In fact, to be precise, there actually still was an interference effect if the filter was thin enough. Let me quote the reason for that: “The thicker the filter, the greater the probability for inelastic scattering. When the electron suffers inelastic scattering, it is localized. This means that its wavefunction collapses and, after the measurement act, it propagates roughly as a spherical wave from the region of interaction, with no phase relation at all with other elastically or inelastically scattered electrons. If the filter is made thick enough, the interference effects cancels out almost completely.”

This, of course, doesn’t solve the mystery. The mystery, in such experiments, is that, when we put detectors, it is either the detector at A or the detector at B that goes off. They should never go off together—”at half strength, perhaps?”, as Feynman puts it. That’s why I used italics when writing “even if an electron passed through both slits.” The electron, or the photon in a similar set-up, is not supposed to do that.

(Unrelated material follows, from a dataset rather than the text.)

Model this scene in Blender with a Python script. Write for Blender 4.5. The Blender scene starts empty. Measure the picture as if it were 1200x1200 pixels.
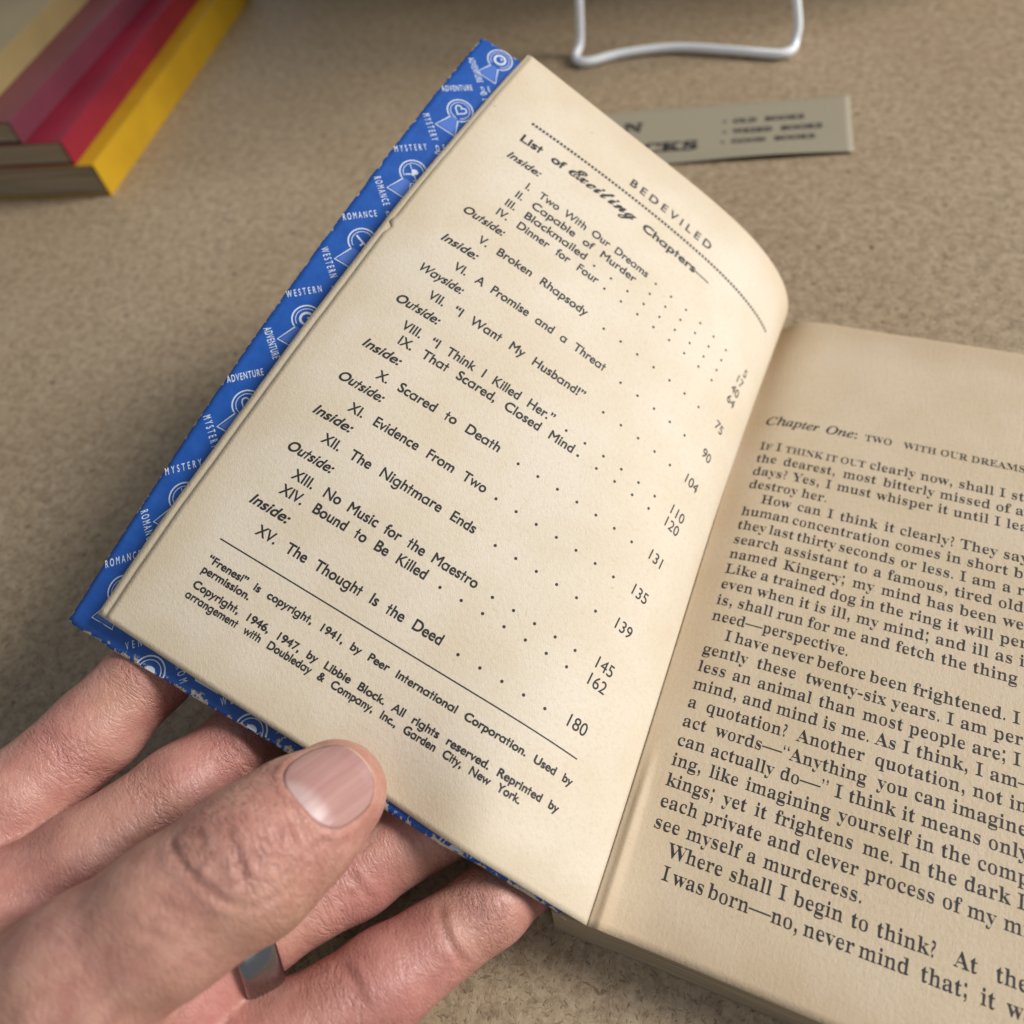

As mentioned above, the wavefunction collapses or reduces. Now that’s where these so-called ‘weak measurement’ experiments come in: they indicate the interaction doesn’t have to be that way. It’s not all or nothing: our observations should not necessarily destroy the wavefunction. So, who knows, perhaps we will be able, one day, to show that the wavefunction does go through both slits, as it should (otherwise the interference pattern cannot be explained), and then we will have resolved the paradox.

I am pretty sure that, when that’s done, physicists will also be able to relate the image of a photon as a transient electromagnetic wave (first diagram below), being emitted by an atomic oscillator for a few nanoseconds only (we gave the example for sodium light, for which the decay time was 3.2×10–8 seconds) with the image of a photon as a de Broglie wave (second diagram below). I look forward to that day. I think it will come soon.